L’or, un métal précieux
L’or est un métal précieux qui a toujours fasciné les hommes. Il a longtemps été exploité pour ses caractéristiques physiques remarquables, purement liées à son apparence. Sa couleur, sa brillance ainsi que sa malléabilité et son inertie chimique relative en ont fait un métal de choix pour façonner des objets de grande valeur. Dans l’Histoire, on le retrouve principalement comme matière première des bijoux, des parures et des pièces de monnaie, preuve de la valeur qu’on lui attribue, principalement liée à sa relative rareté. En 2010, on considère que 166 000 tonnes d’or ont été extraites à travers le monde depuis le début de l’extraction minière de ce métal. Cela correspond à un cube de seulement 20 mètres d’arête.
De nos jours, l’or est très fortement exploité dans divers domaines. Il reste le constituant principal des bijoux, sous forme d’alliages divers avec d’autres métaux de valeur comme l’argent, le cuivre, l’aluminium, le nickel ou le palladium, pour modifier sa couleur ou le rendre plus dur. Jusqu’en 1971, date qui marque la fin des accords de Bretton Woods, l’or était la référence monétaire internationale. Depuis, les grandes puissances économiques conservent une réserve importante d’or, ce qui permet une relative stabilité monétaire. C’est également un matériau de choix. On utilise en effet la faible conductivité thermique de l’or pour préparer des matériaux résistant à la chaleur, en particulier dans les industries aéronautique et aérospatiale. L’or est également un métal important en électronique. Son excellente conductivité électrique et sa résistance à la corrosion sont mises à profit dans de nombreux composants. Quelques autres applications minoritaires existent également en médecine ou dans l’industrie alimentaire, par exemple.
L’or et la chimie
L’or a très longtemps souffert d’une mauvaise réputation en chimie, du fait de son inertie chimique à l’état d’oxydation (0) et des préjugés liés à sa relative rareté et son prix de plus en plus élevé. La chimie de l’or a très longtemps été délaissée, au profit de celle des autres métaux de transition comme le palladium, le ruthénium, le rhodium, le platine ou l’iridium, pour ne citer que les plus courants. Pourtant, nombre de ces métaux sont d’une rareté et d’un prix comparables à ceux de l’or Dès lors, les arguments avancés contre l’utilisation de l’or ne sont plus recevables, et son utilisation en catalyse est envisageable.

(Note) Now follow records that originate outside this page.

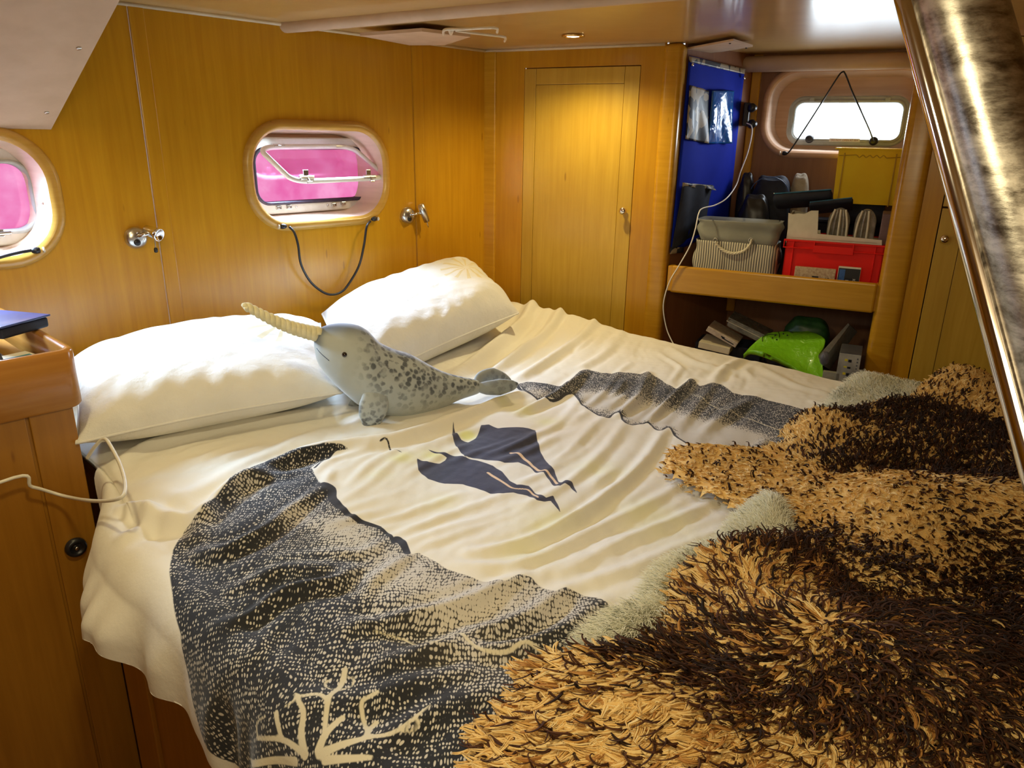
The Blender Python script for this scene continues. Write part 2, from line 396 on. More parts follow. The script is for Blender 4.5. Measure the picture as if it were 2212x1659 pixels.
# ceiling hatch panels and lamp -------------------------------------
def flap(name, px, z, label, th=.010):
    V = [onz(x, y, z) for x, y in px]; n = len(V); V += [v + Z * th for v in V]
    Fc = [list(range(n))[::-1], [n + i for i in range(n)]] + [[i, (i + 1) % n, (i + 1) % n + n, i + n] for i in range(n)]
    t = thing(name, label, 'panel', V[0]); fixn(mk('panel_board', V, Fc, M_soffit, t)); return t
t = flap('vent_panel', [(778, 78), (912, 68), (1016, 80), (960, 98), (885, 98)], 1.655, 'loose wooden ceiling panel above the left wall with a white wire hook')
mk('packing_block', *boxg(onz(890, 82, 1.672), D2 * .05, N2 * .05, Z * .008, .002), M_wood_dk, t)
M_ivory = mottled('ivory_plastic', (.78, .68, .52), (.84, .75, .6), 30, .35)
hk = thing('wire_hook', 'thin ivory plastic hook arm sticking out of the ceiling panel', 'hook', onz(1000, 72, 1.66))
for pl in ([(958, 74), (962, 64), (1000, 63), (1068, 60), (1074, 70)], [(985, 66), (1030, 72), (1080, 78), (1092, 82), (1090, 89)], [(970, 64), (974, 74), (978, 65)]):
    tube('wire', smoothpts([onz(x, y, 1.648) for x, y in pl], 5), .0042, M_ivory, hk, 8)
t = flap('ceiling_flap', [(1482, 107), (1584, 88), (1626, 101), (1560, 112), (1488, 118)], 1.662, 'cream ceiling access panel above the blue hanging organiser', .006)
for x, y in ((1577, 93), (1612, 103)): lathe('screw', [(.004, 0), (.003, .003)], onz(x, y, 1.662), -Z, M_black, t, 10)
dl = thing('downlight', 'lit round recessed ceiling lamp with brass rim', 'ceiling lamp', lampA)
V, Fc = latheg([(.026, .0), (.036, .0), (.040, .003), (.038, .007), (.028, .008), (.026, .004)], lampA - Z * .0, -Z, 32); mk('rim', V, Fc[:-2], mat('brass', (.75, .55, .25), .2, 1.), dl, smooth=True)
def _em(nt, p):
    p.inputs['Emission Color'].default_value = (1, .93, .75, 1); p.inputs['Emission Strength'].default_value = 12
lathe('lamp_lens', [(.027, 0), (.027, .0035), (.020, .006), (.008, .0075)], lampA, -Z, mat('lamp_glow', (.9, .9, .85), .4, build=_em), dl, 28)

# ================================================================ PORTS
cc_ = lambda c, W, u: c[0] + (W - .009) * np.sign(u)
M_reveal = wood('port_reveal_wood', (.66, .47, .34), (.78, .58, .44), rough=.35, vert=False)
def port(name, fn, c, W, H, r, depth, glass_m, rim_m, plate_m, open_frame, gc, gw, gh, gr, rim=.030, parts=True):
    n_out = lambda o: o
    t = thing(name, None, None, fn(c[0], 0, c[1] - H), kind='structure')
    k = 10
    ring = lambda hw, hh, rr, cc=c: rrect(cc[0], cc[1], hw, hh, rr, k)
    # moulded wooden surround (rounded profile) + tunnel
    V, Fc = loft(fn, [(ring(W + rim, H + rim, r + rim), .0), (ring(W + rim - .001, H + rim - .001, r + rim), .006), (ring(W + rim * .72, H + rim * .72, r + rim * .7), .014), (ring(W + rim * .35, H + rim * .35, r + rim * .4), .017),
                      (ring(W + .004, H + .004, r + .004), .014), (ring(W - .003, H - .003, r - .003), .006)])
    sr__ = fixn(mk('surround', V, Fc, rim_m, t, smooth=True))
    V, Fc = loft(fn, [(ring(W - .003, H - .003, r - .003), .006), (ring(W - .006, H - .006, r - .006), -depth * .2), (ring(W - .010, H - .010, r - .010), -depth * .7), (ring(W - .018, H - .016, r - .012), -depth)])
    fixn(mk('reveal', V, Fc, M_reveal, t, smooth=True))
    for u in (-.97, .97): lathe('screw', [(.004, 0), (.003, .002)], fn(cc_(c, W, u), -depth * .35, c[1] - .02), fn(c[0] - u, 0, 0) - fn(c[0], 0, 0), M_satin, t, 10)
    # recess back plate with opening
    V, Fc = plate(fn, ring(W + .0, H + .0, r), [rrect(gc[0], gc[1], gw + .012, gh + .012, gr + .01, k)], -depth + .004, .006); fixn(mk('recess_plate', V, Fc, plate_m, t))
    return t
def rq(px4, o4, rr=.22, k=6):
    """rounded quad through pixel corners on planes off the left wall -> world pts"""
    C = [onp(x, y, C0z + o * NL, NL) for (x, y), o in zip(px4, o4)]; out = []
    for i in range(4):
        p, a, b = C[i], C[i - 1], C[(i + 1) % 4]; s = p + (a - p) * rr; e = p + (b - p) * rr
        for j in range(k + 1):
            u = j / k; out.append((1 - u) ** 2 * s + 2 * u * (1 - u) * p + u * u * e)
    return np.array(out)
DEP = .11
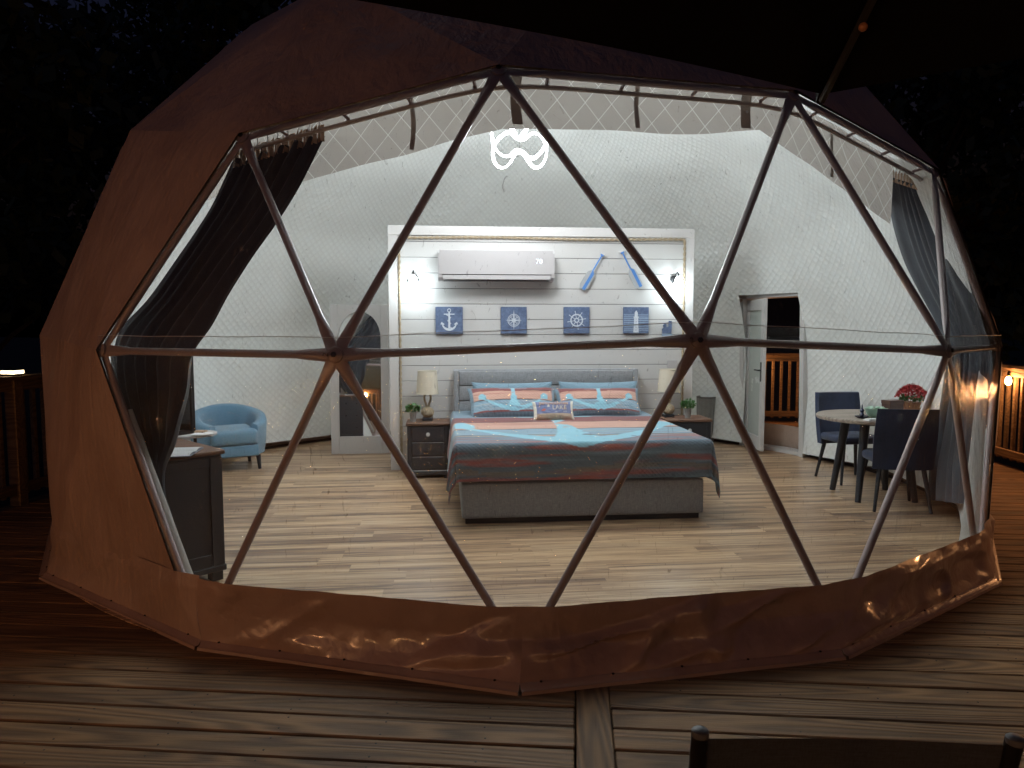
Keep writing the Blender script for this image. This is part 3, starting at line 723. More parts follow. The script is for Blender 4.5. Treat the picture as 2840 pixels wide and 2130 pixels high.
# small blue plaque right of the lighthouse
t = rthing('wall_plaque', 'small blue harbour plaque right of the lighthouse picture', 'plaque', 2.475, WD, 1.56)
m = MB(); m.prism([(-.05, -.07), (.05, -.07), (.055, -.005), (.055, .07), (.02, .07), (.018, .005), (-.005, .0), (-.008, .035), (-.03, .045), (-.045, .02), (-.035, -.005), (-.055, -.02)], -.014, -.002, 'y'); m.build('blue_silhouette', BLUEC, t)
MB().box(-.055, .06, -.012, -.001, -.115, -.072, .002).build('base_block', INKM, t)
t = rthing('wall_outlet', 'white double outlet plate on the wall above the right bedside lamp', 'outlet', 2.545, WD, 1.14)
MB().box(-.058, .058, -.008, .0, -.045, .045, .003).build('cover_plate', PLASTW, t)
for sx in (-.026, .026): MB().box(sx-.014, sx+.014, -.0095, -.0082, -.026, .026, .0006).build('socket', PLASTW, t)

# wall sconces
LENS = emis('sconce_glass', (.86, .97, 1), 26)
def sconce(label, s):
    t = rthing('wall_sconce', label, 'wall lamp', s, WD, 2.06, 0, 'pair of lit wall sconces')
    MB().lathe([(.045, 0), (.045, .012), (.02, .018)], 16).xf(Matrix.Translation((0, 0, .03)) @ Matrix.Rotation(R_(90), 4, 'X')).build('back_plate', DARKM, t, True)
    MB().tube([(0, -.015, .03), (0, -.06, .075), (0, -.10, .10), (0, -.14, .085), (0, -.145, .05)], .008, 8).build('arm', DARKM, t, True)
    m = MB(); m.tube([(.058*math.cos(R_(a)), -.145, -.03+.075*math.sin(R_(a))) for a in range(5, 176, 10)], .012, 8); m.build('hood', DARKM, t, True)
    MB().lathe([(.02, .052), (.045, .02), (.052, -.03), (.05, -.09), (.035, -.12), (.0, -.13)], 18, 0, -.145).build('glass_shade', m_glowglass('lit_glass', (.86, .97, 1), 14), t, True)
    l = bpy.data.lights.new('sconce_light', 'POINT'); l.energy = 4.5; l.color = (.80, .95, 1); l.shadow_soft_size = .05
    lo = bpy.data.objects.new('sconce_light', l); col.objects.link(lo); lo.parent = t; lo.location = (0, -.145, -.075)
sconce('glowing wall sconce left of the air conditioner', -.325); sconce('glowing wall sconce right of the oars', 2.552)

# wavy LED ceiling lamp
cl = thing('ceiling_lamp', 'glowing wavy LED pendant lamp hanging under the dome roof', 'ceiling lamp', (.068, 6.4, 3.091)); LS = .928
LED = emis('led_strip', (.93, .97, 1), 30)
A_ = [(-.244,.039,.052),(-.226,.081,.108),(-.171,.137,.182),(-.110,.167,.222),(-.073,.162,.217),(-.040,.124,.165),(-.002,.103,.137),(.040,.098,.131),(.073,.124,.165),(.120,.158,.211),(.177,.154,.205),(.222,.111,.148),(.248,.061,.081),(.228,.023,.031),(.180,-.031,-.041),(.133,-.059,-.079),(.083,-.051,-.068),(.047,-.019,-.025),(.015,.002,.003),(-.031,.014,.019),(-.059,-.006,-.008),(-.091,-.035,-.047),(-.132,-.043,-.058),(-.183,-.023,-.030),(-.220,.014,.019)]
B2 = [(-.266,.158,.211),(-.254,.077,.103),(-.246,.035,.047),(-.252,-.006,-.009),(-.246,-.068,-.090),(-.222,-.108,-.144),(-.181,-.136,-.182),(-.131,-.132,-.176),(-.086,-.096,-.128),(-.050,-.031,-.041),(-.017,-.006,-.008),(.033,-.014,-.019),(.069,-.063,-.085),(.114,-.120,-.160),(.149,-.140,-.186),(.200,-.124,-.165),(.243,-.063,-.084),(.260,.015,.020),(.262,.163,.217)]
C_ = [(-.082,.215,.286),(-.044,.145,.194),(-.002,.111,.148),(.040,.145,.194),(.084,.219,.292)]
def smooth(P, closed=False, it=2):
    P = [Vector(p) for p in P]
    for _ in range(it):
        Q = []
        for i in range(len(P) if closed else len(P)-1):
            a, b = P[i], P[(i+1) % len(P)]; Q += [a*.75+b*.25, a*.25+b*.75]
        P = Q if closed else [P[0]]+Q+[P[-1]]
    return P
for P, c_, r in ((A_, True, .0075), (B2, False, .0065), (C_, False, .010)):
    q = [p_*LS for p_ in smooth(P, c_)]; MB().tube(q, [1.5*r*(.65+.7*abs(math.sin(i/len(q)*math.pi*2+.6))) for i in range(len(q))], 8, c_).build('led_loop', LED, cl, True)
MB().lathe([(.10, 1.36), (.10, 1.40)], 24).build('ceiling_rose', PLASTW, cl, True)
for x, y, z in ((-.075, .195, .26), (.075, .195, .26), (0, .0, .01)): MB().tube([(x, y, z), (x*.4, 0, 1.37)], .0015, 5).build('hanging_wire', DARKM, cl)
l = bpy.data.lights.new('bounce_fill', 'AREA'); l.shape = 'DISK'; l.size = .55; l.energy = 210; l.color = (.93, .98, 1)  # added fill aimed at the ceiling so bounced light evens the room
lo = bpy.data.objects.new('bounce_fill', l); col.objects.link(lo); lo.parent = cl; lo.location = (0, 0, .30); lo.rotation_euler = (math.pi, 0, 0)
l = bpy.data.lights.new('pendant_light', 'POINT'); l.energy = 98; l.color = (.95, .985, 1); l.shadow_soft_size = .24
lo = bpy.data.objects.new('pendant_light', l); col.objects.link(lo); lo.parent = cl; lo.location = (0, 0, -.02)

# ================================================================== BED
BS0, BS1, BF, BH = .094, 2.12, 5.56, 7.72
BASEF = m_fabric('grey_linen_brightened', (.42, .49, .56), (.19, .22, .26))  # headboard linen, lightened and blued in colour to offset the dim warm light
bed = rthing('bed', 'king bed with grey linen headboard and base in the middle of the room', 'bed', 0, 0)
MB().box(BS0+.03, BS1-.03, BF, BH-.04,   .045, .33, .02).build('bed_base', BASEF, bed, True)
MB().box(BS0+.06, BS1-.06, BF+.03, BH-.06, .0, .044).build('plinth', BLACKW, bed)
MB().box(BS0+.05, BS1-.05, BF+.04, BH-.05, .331, .625, .05).build('mattress', WHITE, bed, True)
hb = MB()
MB().box(BS0, BS1, BH+.03, BH+.095, .0, 1.105, .012).build('headboard_frame', GREYF, bed, True)
for z0, z1 in ((.93, 1.09), (.765, .925), (.6, .76), (.34, .595)):
    MB().box(BS0+.055, BS1-.055, BH-.005, BH+.029, z0, z1, .014).build('headboard_cushion', GREYF, bed, True)
for s_ in (BS0, BS1-.052): MB().box(s_, s_+.052, BH-.03, BH+.029, .0, 1.103, .012).build('headboard_wing', GREYF, bed, True)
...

S’il est vrai que l’or sous sa forme métallique est très stable, il est cependant possible de l’oxyder en or (III) en utilisant une solution de cyanures, de l’eau régale (un mélange d’acides chlorhydrique et nitrique capable d’oxyder quasiment tous les métaux en leurs chlorures métalliques), ou dans une moindre mesure, des ions triiodures très corrosifs. Les propriétés particulières de l’or ont permis de développer des procédés de séparation et de purification simples tels que l’extraction par le mercure dans lequel il est soluble (sans y être réactif). De plus, il est stable dans les acides sulfurique, chlorhydrique et nitrique purs, ce qui n’est pas le cas de l’argent, par exemple.
Ce n’est que dans les années 1970 que commence l’essor de la chimie de l’or. L’utilisation industrielle de procédés de catalyse hétérogène pour l’oxydation du monoxyde de carbone en dioxyde de carbone ou encore la formation du chlorure de vinyle à partir de l’acétylène (très important en tant que monomère pour la synthèse du PVC) ont déclenché l’ascension fulgurante de la catalyse à l’or .
Aujourd’hui encore, les nanoparticules d’or continuent de concurrencer les silicones dans le domaine de la catalyse hétérogène, tant en ce qui concerne les recherches qui sont menées que les applications.
Depuis les années 2000, c’est la catalyse homogène à l’or qui connaît une croissance importante, donnant lieu à un nombre impressionnant de publications qui constituent une avancée considérable sur la compréhension de l’activité de ce métal et des possibilités qu’il offre. Ces dix dernières années peuvent être qualifiées de deuxième Ruée Vers l’Or, tellement il est impossible de passer une semaine sans voir sortir un « hot paper » concernant la catalyse à l’or.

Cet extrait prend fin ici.